Frequently Asked Questions
What is the difference between a Scrum board and a Kanban board?
A Scrum board resets each sprint. At the start of a new sprint, the board clears and gets populated with the new Sprint Backlog. A Kanban board is continuous and never resets. Both use columns to track work flow, but Kanban boards typically have explicit WIP limits on each column while Scrum boards don’t formally require them.
How many columns should a Scrum board have?
Three to five columns work for most teams. Start with To Do, In Progress, and Done. Add columns like In Review or Testing only when you identify a specific bottleneck or invisible handoff that a new column would make visible. More than six columns is a warning sign that you’re over-engineering the board.
Should we use a physical or digital Scrum board?
If your team is fully co-located, a physical board offers unmatched visibility and simplicity. If any team members are remote, go digital. Hybrid approaches work but require discipline to keep both in sync. For most teams in 2026, a digital board is the practical choice given the prevalence of distributed work.
Is Jira too complex for a small team?
Jira can work for small teams if you resist the urge to over-configure it. Use a simple board with basic columns and minimal custom fields. The problem isn’t Jira itself but the tendency to add complexity because the tool allows it. If simplicity is your priority and you’re a small team, Trello or Linear might be a better starting point.
How do you handle blocked items on a Scrum board?
Make blockers highly visible.

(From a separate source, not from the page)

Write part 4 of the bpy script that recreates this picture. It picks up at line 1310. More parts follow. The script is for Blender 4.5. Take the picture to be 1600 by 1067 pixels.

Most digital tools let you flag or tag items as blocked. On a physical board, use a red dot sticker or a small “BLOCKED” sticky note on top of the card. During standup, blocked items should be discussed first. The goal is to unblock work as quickly as possible, not to let blocked cards sit unnoticed.
Should the Scrum board include sub-tasks?
It depends on your team’s needs. Some teams break user stories into sub-tasks and track those on the board for finer-grained visibility. Others find that sub-tasks clutter the board and prefer to track only stories. A good middle ground is to show sub-tasks within a card (collapsed by default in digital tools) rather than giving them their own cards on the board.
What happens to the board at the end of a sprint?
All completed items stay in Done for the Sprint Review. Any items not completed move back to the Product Backlog for reprioritisation. The board then gets cleared and repopulated during the next Sprint Planning session. This clean reset is one of the things that distinguishes a Scrum board from a Kanban board.
Can multiple Scrum teams share one board?
It’s not recommended. Each Scrum team should have its own board reflecting its own Sprint Backlog. When teams share a board, accountability gets blurred and the board becomes too noisy to be useful. If you need cross-team visibility, use a programme-level board or a dashboard that aggregates data from individual team boards.